**DATASET:**
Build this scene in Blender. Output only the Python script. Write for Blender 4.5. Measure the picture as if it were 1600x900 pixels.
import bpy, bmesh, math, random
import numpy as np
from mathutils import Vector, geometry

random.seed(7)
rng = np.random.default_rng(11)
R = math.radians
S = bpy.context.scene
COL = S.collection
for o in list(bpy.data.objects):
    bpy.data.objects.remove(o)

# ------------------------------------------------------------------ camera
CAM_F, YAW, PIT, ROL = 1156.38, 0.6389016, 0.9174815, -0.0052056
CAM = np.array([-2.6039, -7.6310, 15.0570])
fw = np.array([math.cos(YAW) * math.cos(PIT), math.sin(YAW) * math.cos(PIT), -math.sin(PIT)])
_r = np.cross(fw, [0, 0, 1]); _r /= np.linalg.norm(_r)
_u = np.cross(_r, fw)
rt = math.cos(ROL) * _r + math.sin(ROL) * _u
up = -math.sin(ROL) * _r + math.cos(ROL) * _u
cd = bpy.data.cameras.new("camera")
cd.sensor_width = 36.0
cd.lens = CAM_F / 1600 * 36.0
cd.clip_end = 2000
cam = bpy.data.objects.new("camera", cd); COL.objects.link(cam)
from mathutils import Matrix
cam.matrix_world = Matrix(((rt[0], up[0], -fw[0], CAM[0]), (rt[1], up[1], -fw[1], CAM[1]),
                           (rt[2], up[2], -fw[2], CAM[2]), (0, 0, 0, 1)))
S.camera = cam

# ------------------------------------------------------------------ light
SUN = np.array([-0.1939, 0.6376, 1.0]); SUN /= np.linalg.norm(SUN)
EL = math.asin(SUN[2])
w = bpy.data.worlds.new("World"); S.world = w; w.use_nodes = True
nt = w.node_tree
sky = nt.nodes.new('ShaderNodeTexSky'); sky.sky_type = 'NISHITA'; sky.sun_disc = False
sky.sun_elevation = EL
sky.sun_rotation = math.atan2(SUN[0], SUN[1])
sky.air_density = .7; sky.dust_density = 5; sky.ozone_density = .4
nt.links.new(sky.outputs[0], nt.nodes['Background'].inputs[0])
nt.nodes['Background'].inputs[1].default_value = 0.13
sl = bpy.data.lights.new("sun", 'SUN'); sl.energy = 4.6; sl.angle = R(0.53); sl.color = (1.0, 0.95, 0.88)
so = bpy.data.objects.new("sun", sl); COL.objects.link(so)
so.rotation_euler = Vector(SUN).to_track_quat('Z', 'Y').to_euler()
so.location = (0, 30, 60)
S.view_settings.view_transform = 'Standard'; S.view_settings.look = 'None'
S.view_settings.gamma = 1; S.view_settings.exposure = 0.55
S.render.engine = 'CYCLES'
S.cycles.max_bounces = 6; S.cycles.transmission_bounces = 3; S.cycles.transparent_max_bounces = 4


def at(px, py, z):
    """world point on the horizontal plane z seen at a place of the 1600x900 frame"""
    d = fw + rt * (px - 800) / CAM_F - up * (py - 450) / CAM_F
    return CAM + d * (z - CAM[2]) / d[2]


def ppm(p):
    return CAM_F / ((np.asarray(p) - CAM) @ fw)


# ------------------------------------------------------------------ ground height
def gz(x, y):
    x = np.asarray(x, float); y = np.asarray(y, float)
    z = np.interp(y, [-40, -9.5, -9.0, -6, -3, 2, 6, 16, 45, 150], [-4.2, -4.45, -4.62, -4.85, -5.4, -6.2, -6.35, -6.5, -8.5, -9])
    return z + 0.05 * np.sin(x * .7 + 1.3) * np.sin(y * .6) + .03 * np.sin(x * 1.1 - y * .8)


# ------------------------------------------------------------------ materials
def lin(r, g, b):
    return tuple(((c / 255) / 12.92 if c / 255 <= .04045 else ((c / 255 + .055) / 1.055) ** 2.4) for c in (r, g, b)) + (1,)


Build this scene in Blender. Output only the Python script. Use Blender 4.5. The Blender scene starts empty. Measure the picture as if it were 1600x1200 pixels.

**INSTRUCTION:**
All records above must be set down exactly, please.

**ANSWER TO THE EXERCISE:**
Build this scene in Blender. Output only the Python script. Write for Blender 4.5. Measure the picture as if it were 1600x900 pixels.
import bpy, bmesh, math, random
import numpy as np
from mathutils import Vector, geometry

random.seed(7)
rng = np.random.default_rng(11)
R = math.radians
S = bpy.context.scene
COL = S.collection
for o in list(bpy.data.objects):
    bpy.data.objects.remove(o)

# ------------------------------------------------------------------ camera
CAM_F, YAW, PIT, ROL = 1156.38, 0.6389016, 0.9174815, -0.0052056
CAM = np.array([-2.6039, -7.6310, 15.0570])
fw = np.array([math.cos(YAW) * math.cos(PIT), math.sin(YAW) * math.cos(PIT), -math.sin(PIT)])
_r = np.cross(fw, [0, 0, 1]); _r /= np.linalg.norm(_r)
_u = np.cross(_r, fw)
rt = math.cos(ROL) * _r + math.sin(ROL) * _u
up = -math.sin(ROL) * _r + math.cos(ROL) * _u
cd = bpy.data.cameras.new("camera")
cd.sensor_width = 36.0
cd.lens = CAM_F / 1600 * 36.0
cd.clip_end = 2000
cam = bpy.data.objects.new("camera", cd); COL.objects.link(cam)
from mathutils import Matrix
cam.matrix_world = Matrix(((rt[0], up[0], -fw[0], CAM[0]), (rt[1], up[1], -fw[1], CAM[1]),
                           (rt[2], up[2], -fw[2], CAM[2]), (0, 0, 0, 1)))
S.camera = cam

# ------------------------------------------------------------------ light
SUN = np.array([-0.1939, 0.6376, 1.0]); SUN /= np.linalg.norm(SUN)
EL = math.asin(SUN[2])
w = bpy.data.worlds.new("World"); S.world = w; w.use_nodes = True
nt = w.node_tree
sky = nt.nodes.new('ShaderNodeTexSky'); sky.sky_type = 'NISHITA'; sky.sun_disc = False
sky.sun_elevation = EL
sky.sun_rotation = math.atan2(SUN[0], SUN[1])
sky.air_density = .7; sky.dust_density = 5; sky.ozone_density = .4
nt.links.new(sky.outputs[0], nt.nodes['Background'].inputs[0])
nt.nodes['Background'].inputs[1].default_value = 0.13
sl = bpy.data.lights.new("sun", 'SUN'); sl.energy = 4.6; sl.angle = R(0.53); sl.color = (1.0, 0.95, 0.88)
so = bpy.data.objects.new("sun", sl); COL.objects.link(so)
so.rotation_euler = Vector(SUN).to_track_quat('Z', 'Y').to_euler()
so.location = (0, 30, 60)
S.view_settings.view_transform = 'Standard'; S.view_settings.look = 'None'
S.view_settings.gamma = 1; S.view_settings.exposure = 0.55
S.render.engine = 'CYCLES'
S.cycles.max_bounces = 6; S.cycles.transmission_bounces = 3; S.cycles.transparent_max_bounces = 4


def at(px, py, z):
    """world point on the horizontal plane z seen at a place of the 1600x900 frame"""
    d = fw + rt * (px - 800) / CAM_F - up * (py - 450) / CAM_F
    return CAM + d * (z - CAM[2]) / d[2]


def ppm(p):
    return CAM_F / ((np.asarray(p) - CAM) @ fw)


# ------------------------------------------------------------------ ground height
def gz(x, y):
    x = np.asarray(x, float); y = np.asarray(y, float)
    z = np.interp(y, [-40, -9.5, -9.0, -6, -3, 2, 6, 16, 45, 150], [-4.2, -4.45, -4.62, -4.85, -5.4, -6.2, -6.35, -6.5, -8.5, -9])
    return z + 0.05 * np.sin(x * .7 + 1.3) * np.sin(y * .6) + .03 * np.sin(x * 1.1 - y * .8)


# ------------------------------------------------------------------ materials
def lin(r, g, b):
    return tuple(((c / 255) / 12.92 if c / 255 <= .04045 else ((c / 255 + .055) / 1.055) ** 2.4) for c in (r, g, b)) + (1,)


Build this scene in Blender. Output only the Python script. Use Blender 4.5. The Blender scene starts empty. Measure the picture as if it were 1600x1200 pixels.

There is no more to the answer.